## EXERCISE BRIEF
Every line of the data must be copied exactly.

## DATASET EXCERPT

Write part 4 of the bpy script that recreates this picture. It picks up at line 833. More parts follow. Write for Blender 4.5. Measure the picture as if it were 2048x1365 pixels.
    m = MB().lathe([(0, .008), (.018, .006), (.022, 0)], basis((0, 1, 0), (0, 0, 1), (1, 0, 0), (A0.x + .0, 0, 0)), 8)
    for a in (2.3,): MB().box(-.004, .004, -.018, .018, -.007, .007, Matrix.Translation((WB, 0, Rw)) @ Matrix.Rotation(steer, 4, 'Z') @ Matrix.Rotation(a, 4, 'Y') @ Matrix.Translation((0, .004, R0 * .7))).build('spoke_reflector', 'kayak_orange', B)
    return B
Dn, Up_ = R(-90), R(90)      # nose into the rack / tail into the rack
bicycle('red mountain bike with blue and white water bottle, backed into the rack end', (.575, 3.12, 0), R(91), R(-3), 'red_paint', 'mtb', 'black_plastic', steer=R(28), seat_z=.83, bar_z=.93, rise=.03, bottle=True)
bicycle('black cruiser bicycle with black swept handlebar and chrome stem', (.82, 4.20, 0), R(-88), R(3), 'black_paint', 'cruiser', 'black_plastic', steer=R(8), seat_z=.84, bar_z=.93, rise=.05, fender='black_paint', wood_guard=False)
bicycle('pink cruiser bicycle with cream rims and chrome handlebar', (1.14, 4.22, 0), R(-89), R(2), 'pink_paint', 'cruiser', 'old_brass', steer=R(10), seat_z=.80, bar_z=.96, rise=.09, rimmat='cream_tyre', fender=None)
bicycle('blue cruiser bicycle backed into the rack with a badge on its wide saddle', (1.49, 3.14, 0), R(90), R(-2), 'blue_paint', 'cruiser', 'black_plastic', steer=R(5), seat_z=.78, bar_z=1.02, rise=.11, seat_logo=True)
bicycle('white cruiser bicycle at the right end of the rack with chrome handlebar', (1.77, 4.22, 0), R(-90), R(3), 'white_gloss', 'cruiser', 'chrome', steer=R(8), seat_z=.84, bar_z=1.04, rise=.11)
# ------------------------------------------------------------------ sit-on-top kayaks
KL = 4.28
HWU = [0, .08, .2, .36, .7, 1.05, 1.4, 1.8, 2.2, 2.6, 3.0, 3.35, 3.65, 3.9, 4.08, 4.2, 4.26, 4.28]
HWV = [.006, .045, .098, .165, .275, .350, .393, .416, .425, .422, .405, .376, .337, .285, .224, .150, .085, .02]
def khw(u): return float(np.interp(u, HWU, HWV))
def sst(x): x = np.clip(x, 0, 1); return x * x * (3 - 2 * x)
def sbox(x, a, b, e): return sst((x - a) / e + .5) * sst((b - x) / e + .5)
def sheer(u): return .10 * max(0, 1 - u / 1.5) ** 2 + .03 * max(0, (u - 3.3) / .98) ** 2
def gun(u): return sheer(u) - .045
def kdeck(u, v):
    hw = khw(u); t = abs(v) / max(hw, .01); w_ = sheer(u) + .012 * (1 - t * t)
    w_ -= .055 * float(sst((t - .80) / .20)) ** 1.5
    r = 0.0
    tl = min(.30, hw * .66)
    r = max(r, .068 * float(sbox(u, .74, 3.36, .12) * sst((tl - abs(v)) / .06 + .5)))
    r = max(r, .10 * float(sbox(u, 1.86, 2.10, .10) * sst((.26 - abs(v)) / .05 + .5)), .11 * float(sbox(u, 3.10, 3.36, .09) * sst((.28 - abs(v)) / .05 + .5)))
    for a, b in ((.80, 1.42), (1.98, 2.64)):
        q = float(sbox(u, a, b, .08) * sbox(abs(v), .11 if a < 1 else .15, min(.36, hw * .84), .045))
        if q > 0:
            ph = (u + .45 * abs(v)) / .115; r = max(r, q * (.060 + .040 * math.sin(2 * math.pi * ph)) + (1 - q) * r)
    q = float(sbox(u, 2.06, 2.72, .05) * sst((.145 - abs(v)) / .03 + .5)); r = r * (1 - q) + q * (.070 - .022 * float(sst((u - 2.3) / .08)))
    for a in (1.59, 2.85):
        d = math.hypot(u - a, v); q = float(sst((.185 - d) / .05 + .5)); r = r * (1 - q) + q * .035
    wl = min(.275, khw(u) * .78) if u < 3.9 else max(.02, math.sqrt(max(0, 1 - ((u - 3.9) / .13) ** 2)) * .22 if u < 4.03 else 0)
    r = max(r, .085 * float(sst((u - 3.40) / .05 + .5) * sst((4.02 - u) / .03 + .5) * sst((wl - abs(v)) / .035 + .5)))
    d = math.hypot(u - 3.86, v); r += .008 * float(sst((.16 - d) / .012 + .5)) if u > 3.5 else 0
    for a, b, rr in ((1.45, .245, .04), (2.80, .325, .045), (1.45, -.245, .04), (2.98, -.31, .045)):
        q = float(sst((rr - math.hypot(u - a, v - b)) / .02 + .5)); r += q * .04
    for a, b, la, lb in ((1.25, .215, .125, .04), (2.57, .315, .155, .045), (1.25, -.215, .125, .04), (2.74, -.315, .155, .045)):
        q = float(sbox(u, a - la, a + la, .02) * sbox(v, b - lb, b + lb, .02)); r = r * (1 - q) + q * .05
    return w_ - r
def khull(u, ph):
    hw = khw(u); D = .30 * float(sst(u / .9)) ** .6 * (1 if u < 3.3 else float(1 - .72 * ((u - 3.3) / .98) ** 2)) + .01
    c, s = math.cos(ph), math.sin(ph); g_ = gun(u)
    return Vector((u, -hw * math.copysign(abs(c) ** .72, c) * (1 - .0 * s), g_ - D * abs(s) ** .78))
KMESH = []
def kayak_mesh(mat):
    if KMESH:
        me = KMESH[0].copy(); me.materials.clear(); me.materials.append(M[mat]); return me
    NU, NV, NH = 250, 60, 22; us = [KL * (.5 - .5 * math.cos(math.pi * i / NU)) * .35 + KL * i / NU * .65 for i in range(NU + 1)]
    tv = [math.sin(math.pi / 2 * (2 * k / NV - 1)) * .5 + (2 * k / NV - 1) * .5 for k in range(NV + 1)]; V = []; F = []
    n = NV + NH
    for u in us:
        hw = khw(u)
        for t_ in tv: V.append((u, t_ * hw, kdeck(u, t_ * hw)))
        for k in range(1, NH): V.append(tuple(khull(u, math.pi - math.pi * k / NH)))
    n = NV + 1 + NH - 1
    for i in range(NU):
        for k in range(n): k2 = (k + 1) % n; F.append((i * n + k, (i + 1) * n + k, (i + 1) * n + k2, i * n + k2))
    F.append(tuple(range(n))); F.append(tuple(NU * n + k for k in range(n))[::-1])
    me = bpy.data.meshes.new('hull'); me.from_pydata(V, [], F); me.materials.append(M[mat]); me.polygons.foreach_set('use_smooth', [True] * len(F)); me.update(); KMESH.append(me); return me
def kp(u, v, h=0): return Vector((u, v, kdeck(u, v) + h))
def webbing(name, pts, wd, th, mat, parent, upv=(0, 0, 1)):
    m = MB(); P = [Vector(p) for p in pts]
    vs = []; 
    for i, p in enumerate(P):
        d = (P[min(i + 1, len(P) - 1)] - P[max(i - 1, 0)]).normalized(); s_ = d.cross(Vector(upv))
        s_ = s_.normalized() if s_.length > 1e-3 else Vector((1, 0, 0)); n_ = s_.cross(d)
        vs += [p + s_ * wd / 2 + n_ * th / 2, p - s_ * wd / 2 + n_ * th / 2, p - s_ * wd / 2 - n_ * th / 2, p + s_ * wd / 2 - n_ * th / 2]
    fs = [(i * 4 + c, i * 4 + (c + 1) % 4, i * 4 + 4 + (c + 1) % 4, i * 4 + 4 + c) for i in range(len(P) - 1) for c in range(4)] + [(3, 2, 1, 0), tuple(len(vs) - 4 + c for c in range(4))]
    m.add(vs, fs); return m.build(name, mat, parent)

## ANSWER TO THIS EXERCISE
Write part 4 of the bpy script that recreates this picture. It picks up at line 833. More parts follow. Write for Blender 4.5. Measure the picture as if it were 2048x1365 pixels.
    m = MB().lathe([(0, .008), (.018, .006), (.022, 0)], basis((0, 1, 0), (0, 0, 1), (1, 0, 0), (A0.x + .0, 0, 0)), 8)
    for a in (2.3,): MB().box(-.004, .004, -.018, .018, -.007, .007, Matrix.Translation((WB, 0, Rw)) @ Matrix.Rotation(steer, 4, 'Z') @ Matrix.Rotation(a, 4, 'Y') @ Matrix.Translation((0, .004, R0 * .7))).build('spoke_reflector', 'kayak_orange', B)
    return B
Dn, Up_ = R(-90), R(90)      # nose into the rack / tail into the rack
bicycle('red mountain bike with blue and white water bottle, backed into the rack end', (.575, 3.12, 0), R(91), R(-3), 'red_paint', 'mtb', 'black_plastic', steer=R(28), seat_z=.83, bar_z=.93, rise=.03, bottle=True)
bicycle('black cruiser bicycle with black swept handlebar and chrome stem', (.82, 4.20, 0), R(-88), R(3), 'black_paint', 'cruiser', 'black_plastic', steer=R(8), seat_z=.84, bar_z=.93, rise=.05, fender='black_paint', wood_guard=False)
bicycle('pink cruiser bicycle with cream rims and chrome handlebar', (1.14, 4.22, 0), R(-89), R(2), 'pink_paint', 'cruiser', 'old_brass', steer=R(10), seat_z=.80, bar_z=.96, rise=.09, rimmat='cream_tyre', fender=None)
bicycle('blue cruiser bicycle backed into the rack with a badge on its wide saddle', (1.49, 3.14, 0), R(90), R(-2), 'blue_paint', 'cruiser', 'black_plastic', steer=R(5), seat_z=.78, bar_z=1.02, rise=.11, seat_logo=True)
bicycle('white cruiser bicycle at the right end of the rack with chrome handlebar', (1.77, 4.22, 0), R(-90), R(3), 'white_gloss', 'cruiser', 'chrome', steer=R(8), seat_z=.84, bar_z=1.04, rise=.11)
# ------------------------------------------------------------------ sit-on-top kayaks
KL = 4.28
HWU = [0, .08, .2, .36, .7, 1.05, 1.4, 1.8, 2.2, 2.6, 3.0, 3.35, 3.65, 3.9, 4.08, 4.2, 4.26, 4.28]
HWV = [.006, .045, .098, .165, .275, .350, .393, .416, .425, .422, .405, .376, .337, .285, .224, .150, .085, .02]
def khw(u): return float(np.interp(u, HWU, HWV))
def sst(x): x = np.clip(x, 0, 1); return x * x * (3 - 2 * x)
def sbox(x, a, b, e): return sst((x - a) / e + .5) * sst((b - x) / e + .5)
def sheer(u): return .10 * max(0, 1 - u / 1.5) ** 2 + .03 * max(0, (u - 3.3) / .98) ** 2
def gun(u): return sheer(u) - .045
def kdeck(u, v):
    hw = khw(u); t = abs(v) / max(hw, .01); w_ = sheer(u) + .012 * (1 - t * t)
    w_ -= .055 * float(sst((t - .80) / .20)) ** 1.5
    r = 0.0
    tl = min(.30, hw * .66)
    r = max(r, .068 * float(sbox(u, .74, 3.36, .12) * sst((tl - abs(v)) / .06 + .5)))
    r = max(r, .10 * float(sbox(u, 1.86, 2.10, .10) * sst((.26 - abs(v)) / .05 + .5)), .11 * float(sbox(u, 3.10, 3.36, .09) * sst((.28 - abs(v)) / .05 + .5)))
    for a, b in ((.80, 1.42), (1.98, 2.64)):
        q = float(sbox(u, a, b, .08) * sbox(abs(v), .11 if a < 1 else .15, min(.36, hw * .84), .045))
        if q > 0:
            ph = (u + .45 * abs(v)) / .115; r = max(r, q * (.060 + .040 * math.sin(2 * math.pi * ph)) + (1 - q) * r)
    q = float(sbox(u, 2.06, 2.72, .05) * sst((.145 - abs(v)) / .03 + .5)); r = r * (1 - q) + q * (.070 - .022 * float(sst((u - 2.3) / .08)))
    for a in (1.59, 2.85):
        d = math.hypot(u - a, v); q = float(sst((.185 - d) / .05 + .5)); r = r * (1 - q) + q * .035
    wl = min(.275, khw(u) * .78) if u < 3.9 else max(.02, math.sqrt(max(0, 1 - ((u - 3.9) / .13) ** 2)) * .22 if u < 4.03 else 0)
    r = max(r, .085 * float(sst((u - 3.40) / .05 + .5) * sst((4.02 - u) / .03 + .5) * sst((wl - abs(v)) / .035 + .5)))
    d = math.hypot(u - 3.86, v); r += .008 * float(sst((.16 - d) / .012 + .5)) if u > 3.5 else 0
    for a, b, rr in ((1.45, .245, .04), (2.80, .325, .045), (1.45, -.245, .04), (2.98, -.31, .045)):
        q = float(sst((rr - math.hypot(u - a, v - b)) / .02 + .5)); r += q * .04
    for a, b, la, lb in ((1.25, .215, .125, .04), (2.57, .315, .155, .045), (1.25, -.215, .125, .04), (2.74, -.315, .155, .045)):
        q = float(sbox(u, a - la, a + la, .02) * sbox(v, b - lb, b + lb, .02)); r = r * (1 - q) + q * .05
    return w_ - r
def khull(u, ph):
    hw = khw(u); D = .30 * float(sst(u / .9)) ** .6 * (1 if u < 3.3 else float(1 - .72 * ((u - 3.3) / .98) ** 2)) + .01
    c, s = math.cos(ph), math.sin(ph); g_ = gun(u)
    return Vector((u, -hw * math.copysign(abs(c) ** .72, c) * (1 - .0 * s), g_ - D * abs(s) ** .78))
KMESH = []
def kayak_mesh(mat):
    if KMESH:
        me = KMESH[0].copy(); me.materials.clear(); me.materials.append(M[mat]); return me
    NU, NV, NH = 250, 60, 22; us = [KL * (.5 - .5 * math.cos(math.pi * i / NU)) * .35 + KL * i / NU * .65 for i in range(NU + 1)]
    tv = [math.sin(math.pi / 2 * (2 * k / NV - 1)) * .5 + (2 * k / NV - 1) * .5 for k in range(NV + 1)]; V = []; F = []
    n = NV + NH
    for u in us:
        hw = khw(u)
        for t_ in tv: V.append((u, t_ * hw, kdeck(u, t_ * hw)))
        for k in range(1, NH): V.append(tuple(khull(u, math.pi - math.pi * k / NH)))
    n = NV + 1 + NH - 1
    for i in range(NU):
        for k in range(n): k2 = (k + 1) % n; F.append((i * n + k, (i + 1) * n + k, (i + 1) * n + k2, i * n + k2))
    F.append(tuple(range(n))); F.append(tuple(NU * n + k for k in range(n))[::-1])
    me = bpy.data.meshes.new('hull'); me.from_pydata(V, [], F); me.materials.append(M[mat]); me.polygons.foreach_set('use_smooth', [True] * len(F)); me.update(); KMESH.append(me); return me
def kp(u, v, h=0): return Vector((u, v, kdeck(u, v) + h))
def webbing(name, pts, wd, th, mat, parent, upv=(0, 0, 1)):
    m = MB(); P = [Vector(p) for p in pts]
    vs = []; 
    for i, p in enumerate(P):
        d = (P[min(i + 1, len(P) - 1)] - P[max(i - 1, 0)]).normalized(); s_ = d.cross(Vector(upv))
        s_ = s_.normalized() if s_.length > 1e-3 else Vector((1, 0, 0)); n_ = s_.cross(d)
        vs += [p + s_ * wd / 2 + n_ * th / 2, p - s_ * wd / 2 + n_ * th / 2, p - s_ * wd / 2 - n_ * th / 2, p + s_ * wd / 2 - n_ * th / 2]
    fs = [(i * 4 + c, i * 4 + (c + 1) % 4, i * 4 + 4 + (c + 1) % 4, i * 4 + 4 + c) for i in range(len(P) - 1) for c in range(4)] + [(3, 2, 1, 0), tuple(len(vs) - 4 + c for c in range(4))]
    m.add(vs, fs); return m.build(name, mat, parent)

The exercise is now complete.